Un aciago día, Midas asistió al célebre
concurso musical entre Apolo y Marsas, arbitrado por Tolmo, quien otorgó el premio
a Apolo y éste, al ver que Midas discrepaba del veredicto, le castigó con un par
de orejas de asno. Durante mucho tiempo, Midas logró ocultarlas bajo el gorro frigio;
pero su barbero, habiéndose percatado de la deformidad, vio que le resultaba imposible
guardar para sí el vergonzante secreto, tal como se lo había ordenado Midas so pena
de muerte.

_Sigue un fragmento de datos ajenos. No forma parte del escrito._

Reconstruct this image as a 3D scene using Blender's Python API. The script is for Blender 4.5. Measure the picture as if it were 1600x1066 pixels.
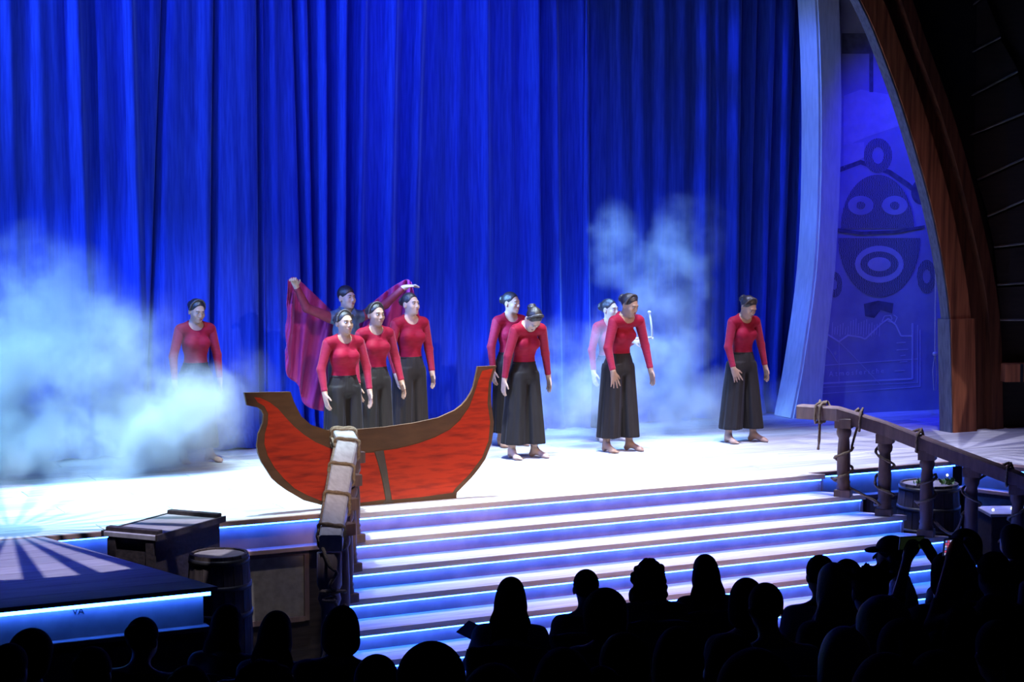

Por ello cavó un agujero a orillas del río, y, después de haberse asegurado
de que no había nadie en las cercanías, metió la cabeza en el hoyo y susurró:
—¡El rey Midas tiene orejas
de asno!
Acto seguido, rellenó el
agujero y se marchó muy satisfecho consigo mismo, hasta que brotó un junco
en la orilla del río que susurraba el secreto a todo aquel que pasaba por allí.
Cuando Midas descubrió que su desgracia era ya del dominio público, condenó a muerte
al barbero, bebió sangre de toro y murió miserablemente, rodeado por las riquezas que había acumulado.